Aristóteles teve muito a dizer acerca da racionalidade, nomeadamente enquanto fundador da Lógica, teorizador da natureza da ação, da natureza da ética, e daquilo que se entende por ‘ciência’. O que faz uma coisa ser aquilo que é? O que faz o homem ser aquilo que é, que o distingue de outro animal qualquer? Aristóteles postulou que era a racionalidade. E ao determinar a forma como pensamentos devem seguir-se de outros pensamentos, inventou a Lógica como ‘ciência’.

Trump ter desejos de ganhar é perfeitamente aceitável.

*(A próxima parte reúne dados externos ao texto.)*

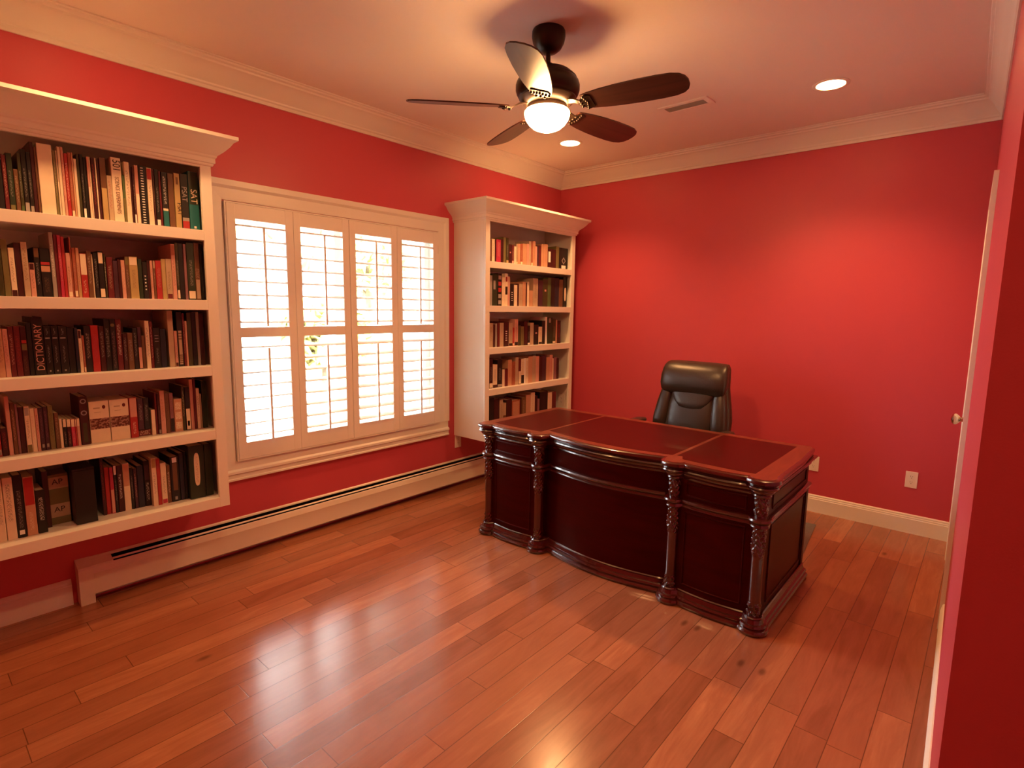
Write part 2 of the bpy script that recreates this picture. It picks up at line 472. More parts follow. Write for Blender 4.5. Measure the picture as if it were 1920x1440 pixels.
# ------------------------------------------------------------------ window and shutters
def window():
    w = bpy.data.objects.new('window_1', None); w.location = (XL, (WY0 + WY1) / 2, WZ0); COL.objects.link(w)
    w['kind'] = 'structure'; w['label'] = 'wide white-cased window behind plantation shutters'; w['category'] = 'window'
    ox, oy, oz = w.location
    def part(name, b, m, sm=None):
        b.move(Matrix.Translation((-ox, -oy, -oz))); return build(name, b, m, w, sm)
    # casing: three moulded legs and a stepped sill piece
    pr = [(0, 0), (0.010, 0), (0.012, 0.010), (0.012, 0.058), (0.016, 0.064), (0.022, 0.072), (0.024, 0.100), (0, 0.100)]
    a0, a1, c0, c1 = WY0 - 0.004, WY1 + 0.004, 0.575, 2.092
    top = [(t, s * 1.12) for t, s in pr]
    b = MB()
    b.loft([[(XL + t, a0 - s, c0) for t, s in pr], [(XL + t, a0 - s, c1 + s * 1.12) for t, s in pr]])
    b.loft([[(XL + t, a1 + s, c0) for t, s in pr], [(XL + t, a1 + s, c1 + s * 1.12) for t, s in pr]])
    b.loft([[(XL + t, a0 - s / 1.12, c1 + s) for t, s in top], [(XL + t, a1 + s / 1.12, c1 + s) for t, s in top]])
    part('window_casing', b, TRIM, 30)
    sp = [(0, 0.575), (0.012, 0.575), (0.012, 0.522), (0.020, 0.518), (0.027, 0.512), (0.027, 0.498), (0.018, 0.492), (0.018, 0.470), (0.024, 0.466), (0.024, 0.456), (0, 0.456)]
    b = MB(); b.loft([[(XL + t, a0 - 0.098, z) for t, z in sp], [(XL + t, a1 + 0.098, z) for t, z in sp]])
    part('window_apron', b, TRIM, 30)
    # hanging frame of the shutters
    b = MB(); xa, xb = XL - 0.022, XL + 0.0285
    b.box(xa, WY0 + 0.0005, WZ0 + 0.0005, xb, 1.3592, WZ1 - 0.0005); b.box(xa, 2.9478, WZ0 + 0.0005, xb, WY1 - 0.0005, WZ1 - 0.0005)
    b.box(xa, 1.3592, WZ0 + 0.0005, xb - 0.0004, 2.9478, 0.5812); b.box(xa, 1.3592, 2.0778, xb - 0.0004, 2.9478, WZ1 - 0.0005)
    part('shutter_frame', b, TRIM)
    # reveal lining
    b = MB(); t = 0.006; xa, xb = XL - 0.159, XL - 0.023
    b.box(xa, WY0 + 0.0005, WZ0 + t, xb, WY0 + t, WZ1 - t); b.box(xa, WY1 - t, WZ0 + t, xb, WY1 - 0.0005, WZ1 - t)
    b.box(xa, WY0 + 0.0005, WZ0 + 0.0005, xb, WY1 - 0.0005, WZ0 + t); b.box(xa, WY0 + 0.0005, WZ1 - t, xb, WY1 - 0.0005, WZ1 - 0.0005)
    part('window_reveal', b, TRIM)
    # two sashes
    ym = (WY0 + WY1) / 2
    for (ya, yb) in ((WY0 + 0.008, ym), (ym, WY1 - 0.008)):
        b = MB(); s = 0.045; xa, xb = XL - 0.125, XL - 0.090; z0, z1 = WZ0 + 0.008, WZ1 - 0.008
        b.box(xa, ya, z0, xb, ya + s, z1); b.box(xa, yb - s, z0, xb, yb, z1)
        b.box(xa, ya + s, z0, xb, yb - s, z0 + s); b.box(xa, ya + s, z1 - s, xb, yb - s, z1)
        sash = part('sash_frame', b, TRIM)
        b = MB(); b.box(XL - 0.109, ya + s - 0.004, z0 + s - 0.004, XL - 0.106, yb - s + 0.004, z1 - s + 0.004)
        b.move(Matrix.Translation((-ox, -oy, -oz))); build('window_pane', b, GLASS, sash)
window()

EDGES = [(1.360, 1.756), (1.757, 2.149), (2.151, 2.546), (2.547, 2.947)]
OPEN = [(1.409, 1.705), (1.803, 2.099), (2.199, 2.494), (2.592, 2.890)]
TILT = [(10, -3), (11, 13), (14, 19), (13, 16)]
WHERE = ['leftmost of four, beside the left bookcase', 'second of four from the left bookcase', 'second of four from the right bookcase', 'rightmost of four, near the right bookcase']
def shutters():
    xf, xk = XL + 0.030, XL + 0.003          # front and back of the panels
    for i in range(4):
        ya, yb = EDGES[i]; oa, ob = OPEN[i]
        t = thing('shutter_panel', 'white louvered shutter panel of the window, ' + WHERE[i], 'window shutter', (XL, ya, 0.582), 0, 'plantation shutter panels in the window')
        L = Matrix.Translation((-XL, -ya, -0.582))
        b = MB()
        for (p, q) in ((ya, oa), (ob, yb)): b.box(xk, p + 0.0006, 0.582, xf, q, 2.077, 0.002)
        for (p, q) in ((0.582, 0.680), (1.312, 1.372), (1.992, 2.077)): b.box(xk + 0.0012, oa - 0.002, p + 0.0006, xf - 0.0012, ob + 0.002, q - 0.0006, 0.001)
        build('panel_frame', b.move(L), SHUT, t)
        for sec, (z0, z1, zr) in enumerate(((1.405, 1.960, 1.372), (0.717, 1.254, 0.680))):
            ang = radians(TILT[i][sec])
            xc = XL + 0.014
            for k in range(8):
                z = z0 + (z1 - z0) * k / 7
                b = MB()
                ring = []
                for q in range(14):
                    a = 2 * pi * q / 14
                    px, pz = 0.0315 * cos(a), 0.0070 * sin(a) * (1 - 0.25 * cos(a) ** 2)
                    ring.append((px * cos(ang) + pz * sin(ang), -px * sin(ang) + pz * cos(ang)))
                b.loft([[(xc + px, oa + 0.0015, z + pz) for px, pz in ring], [(xc + px, ob - 0.0015, z + pz) for px, pz in ring]])
                build('louver', b.move(L), SHUT, t, 40)
            b = MB(); yc = (oa + ob) / 2 + 0.003
            xo = xc + 0.0315 * cos(ang) + 0.0075
            b.box(xo - 0.0048, yc - 0.0062, zr + 0.006, xo + 0.0048, yc + 0.0062, z1 - 0.006, 0.002)
            build('tilt_rod', b.move(L), SHUT, t)
        for hz in (0.75, 1.92):
            if i in (0, 3):
                yy = ya if i == 0 else yb - 0.007
                b = MB(); b.box(xf, yy, hz, xf + 0.004, yy + 0.007, hz + 0.06, 0.001)
                build('hinge', b.move(L), TRIM, t)
shutters()

# ------------------------------------------------------------------ baseboard heater
def heater():
    ya, yb = 0.545, 4.45
    t = thing('baseboard_heater', 'long low cream baseboard heater with dark slots under the window', 'heater', (XL, ya, 0), 0)
    Lo = Matrix.Translation((-XL, -ya, 0))
    def part(name, b, m, sm=None): return build(name, b.move(Lo), m, t, sm)
    y0, y1 = ya + 0.06, yb - 0.06
    ext = lambda b, pr, p, q: b.loft([[(XL + d, p, z) for d, z in pr], [(XL + d, q, z) for d, z in pr]])
    b = MB(); ext(b, [(0.001, 0.010), (0.004, 0.010), (0.004, 0.216), (0.008, 0.214), (0.010, 0.209), (0.0115, 0.209), (0.010, 0.2165), (0.004, 0.222), (0.001, 0.222)], y0, y1)
    part('back_plate', b, HEAT, 30)
    b = MB(); ext(b, [(0.0675, 0.046), (0.0675, 0.150), (0.0685, 0.153), (0.0675, 0.156), (0.0675, 0.182), (0.064, 0.190), (0.0605, 0.190), (0.0605, 0.1875), (0.0625, 0.1875), (0.0655, 0.181), (0.0655, 0.048), (0.058, 0.048), (0.058, 0.046)], y0, y1)
    part('front_panel', b, HEAT, 30)
    b = MB(); ext(b, [(0.0405, 0.1965), (0.048, 0.1925), (0.050, 0.1945), (0.0485, 0.1975), (0.0415, 0.2015)], y0 + 0.09, y1)
    part('damper_blade', b, HEAT, 30)
    b = MB(); ext(b, [(0.009, 0.205), (0.062, 0.1885), (0.063, 0.1945), (0.010, 0.2145)], y0, y0 + 0.088)
    part('splice_cover', b, HEAT)
    b = MB(); ext(b, [(0.0045, 0.055), (0.064, 0.055), (0.0645, 0.178), (0.0615, 0.178), (0.060, 0.120), (0.0065, 0.120), (0.0062, 0.208), (0.0045, 0.208)], y0, y1)
    part('fin_core_shade_liner', b, DARK)  # fins, plus thin black liners that imitate the shade inside the slots
    for (p, q) in ((ya, y0), (y1, yb)):
        b = MB(); ext(b, [(0.001, 0.0), (0.069, 0.0), (0.0695, 0.183), (0.064, 0.193), (0.012, 0.2175), (0.001, 0.2235)], p, q)
        part('end_cap', b, HEAT)
heater()

# ------------------------------------------------------------------ outlets, vent, recessed lights
def outlet(name, label, loc, rz):
    """plate lies in local xz, facing -y"""
    t = thing(name, label, 'electrical outlet', loc, rz, 'white wall outlets')
    b = MB(); b.box(-0.035, -0.006, -0.057, 0.035, -0.0005, 0.057, 0.0025)
    build('cover_plate', b, PLASTIC, t)
    for dz in (0.0195, -0.0195):
        b = MB(); n = 20
        ring = [(0.0165 * max(-0.86, min(0.86, cos(2 * pi * k / n))) , dz + 0.0165 * sin(2 * pi * k / n)) for k in range(n)]
        b.loft([[(x, -0.0062, z) for x, z in ring], [(x, -0.0078, z) for x, z in ring]])
        s = build('socket_face', b, PLASTIC, t)
        b = MB()
        for dx, hh in ((-0.0055, 0.008), (0.0055, 0.0065)): b.box(dx - 0.0009, -0.0082, dz + 0.001, dx + 0.0009, -0.0077, dz + 0.001 + hh)
        b.box(-0.002, -0.0082, dz - 0.0085, 0.002, -0.0077, dz - 0.005)
        build('slots', b, BLACKP, s)
    b = MB(); b.lathe([(0.0001, 0), (0.003, 0), (0.0025, 0.0012), (0.0001, 0.0014)], 12)
    b.move(Matrix.Translation((0, -0.006, 0)) @ Matrix.Rotation(radians(90), 4, 'X'))
    build('plate_screw', b, PLASTIC, t)
outlet('wall_outlet', 'white outlet plate on the red back wall right of the desk', (-0.332, YB, 0.376), 0)
outlet('wall_outlet', 'white outlet plate on the back wall half hidden behind the desk top corner', (-0.936, YB, 0.372), 0)
outlet('wall_outlet', 'white outlet plate on the window wall just below the right bookcase', (XL, 3.177, 0.380), radians(90))

def vent():
    t = thing('ceiling_vent', 'small white slotted air vent in the ceiling behind the fan', 'air vent', (-1.622, 3.515, H), radians(-1.5))
    b = MB(); z = -0.009
    b.box(-0.165, -0.068, z, 0.165, -0.040, -0.0005, 0.002); b.box(-0.165, 0.040, z, 0.165, 0.068, -0.0005, 0.002)
    b.box(-0.165, -0.041, z + 0.0006, -0.130, 0.041, -0.0005, 0.002); b.box(0.130, -0.041, z + 0.0006, 0.165, 0.041, -0.0005, 0.002)
    build('vent_frame', b, CEIL, t)
    b = MB()
    for k in range(7):
        y = -0.034 + k * 0.0113
        b.loft([[(-0.131, y, -0.008), (-0.131, y + 0.0012, -0.008), (-0.131, y + 0.008, -0.001), (-0.131, y + 0.0068, -0.001)],
                [(0.131, y, -0.008), (0.131, y + 0.0012, -0.008), (0.131, y + 0.008, -0.001), (0.131, y + 0.0068, -0.001)]])
    build('vent_slats', b, CEIL, t)
    b = MB(); b.box(-0.131, -0.041, -0.0009, 0.131, 0.041, -0.0004)
    build('duct_shade_sheet', b, DARK, t)  # flat black sheet under the solid ceiling, standing in for duct shade
vent()

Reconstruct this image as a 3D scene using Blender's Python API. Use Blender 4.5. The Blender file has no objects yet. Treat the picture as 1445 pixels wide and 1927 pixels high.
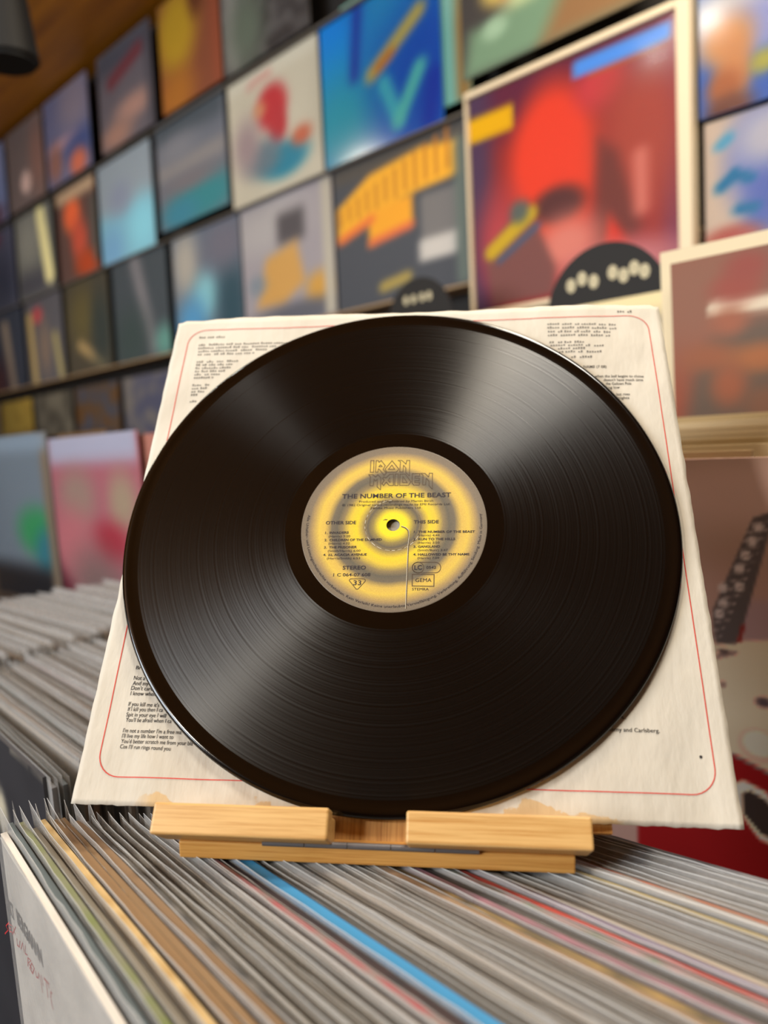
import bpy, bmesh, math, random
from mathutils import Vector, Matrix, noise
random.seed(7)
SC = bpy.context.scene
COL = SC.collection

# ------------------------------------------------------------------ camera
F = 1480.0                                   # focal length in pixels of the 1445 x 1927 frame
Zc = Vector((-.07, -.992, -.10)).normalized()            # world up seen in camera axes (x right, y down, z forward)
Yc = (Vector((0, 0, 1)) - Zc * Zc.z).normalized()
Xc = Yc.cross(Zc)
R = Matrix((Xc, Yc, Zc))                     # camera axes -> world
cam_d = bpy.data.cameras.new('camera'); cam = bpy.data.objects.new('camera', cam_d); COL.objects.link(cam)
cam_d.sensor_fit = 'HORIZONTAL'; cam_d.sensor_width = 36.0; cam_d.lens = F / 1445 * 36
cam_d.clip_start = .02; cam_d.clip_end = 50
m3 = Matrix((R.col[0], -R.col[1], -R.col[2])).transposed()
cam.matrix_world = m3.to_4x4()
cam_d.dof.use_dof = True; cam_d.dof.focus_distance = .412; cam_d.dof.aperture_fstop = 6.0
SC.camera = cam

# ------------------------------------------------------------------ light
w = bpy.data.worlds.new('world'); SC.world = w; w.use_nodes = True
w.node_tree.nodes['Background'].inputs[0].default_value = (.80, .86, 1.0, 1)
w.node_tree.nodes['Background'].inputs[1].default_value = .22
def area(name, loc, target, size, power, color, shape='DISK', size_y=None):
    l = bpy.data.lights.new(name, 'AREA'); l.shape = shape; l.size = size
    if size_y: l.size_y = size_y
    l.energy = power; l.color = color
    o = bpy.data.objects.new(name, l); COL.objects.link(o); o.location = loc
    o.rotation_euler = (Vector(target) - Vector(loc)).to_track_quat('-Z', 'Y').to_euler(); return o
area('shop_window_light', (-2.28, -.62, .62), (-1.28, .38, .62), 1.3, 62, (.86, .93, 1.0), 'RECTANGLE', .95)
area('key_lamp_light', (-.95, -.55, .62), (0, .36, -.1),  .16, 7.2, (1.0, .92, .80))
SC.view_settings.view_transform = 'Standard'; SC.view_settings.look = 'None'
SC.view_settings.exposure = 0.0; SC.view_settings.gamma = 1.0; SC.view_settings.use_curve_mapping = False

# ------------------------------------------------------------------ helpers
def lin(c):
    return tuple(((x / 255) / 12.92 if x / 255 <= .04045 else (((x / 255) + .055) / 1.055) ** 2.4) for x in c[:3])
def rgba(c): return lin(c) + (1.0,)
def ray(px, py): return R @ Vector(((px - 722.5) / F, (py - 963.5) / F, 1))
def obj(name, me, mat=None, parent=None, loc=None, rz=None):
    if isinstance(me, bmesh.types.BMesh):
        m = bpy.data.meshes.new(name); me.to_mesh(m); me.free(); me = m
    o = bpy.data.objects.new(name, me); COL.objects.link(o)
    if mat is not None:
        if isinstance(mat, (list, tuple)):
            if not len(me.materials):
                for k in mat: me.materials.append(k)
        elif not len(me.materials): me.materials.append(mat)
    if parent: o.parent = parent
    if loc is not None: o.location = loc
    if rz is not None: o.rotation_euler = (0, 0, rz)
    return o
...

E isso já é outra coisa, porque sendo um desejo legítimo, as implicações que daí decorrem já têm a ver com outra área da ação, que é a ética. E a ética remete para a razão prática se quisermos seguir a opinião de Kant, ou seja, precisamente a razão para as nossas ações. Mas poderemos qualificar os nossos desejos de racionais ou irracionais, quando sabemos que eles nos chegam, assaltam ou invadem? Se formos consultar Kant, dá-nos um certo tipo de resposta. Mas se formos consultar Hume, dá-nos uma resposta contrária.

David Hume defendeu que a razão só por si, não nos move a fazer coisa alguma. Sem desejos, a razão não nos leva a lado nenhum. Apenas paixões ou desejos nos movem. Para Hume, não podemos sequer afirmar que uma pessoa perversa é pura e simplesmente irracional. O que podemos dizer é que essa pessoa é movida pelas paixões erradas, que se movem na esfera dos sentimentos. Os nossos juízos acerca disso são juízos morais.

Kant defendeu uma teoria acerca da estrutura da motivação para a ação totalmente oposta à de Hume. Ou seja, defendeu uma teoria racionalista da motivação para a ação. Kant diz que a razão é livre e está em condições de moldar a força de vontade de modo a corrigir os desejos. Ser livre de desejos e inclinações é segundo Kant o desejo universal de todo o ser racional, já que desejos e inclinações são um peso, uma escravidão, um afastamento relativamente à verdadeira natureza humana.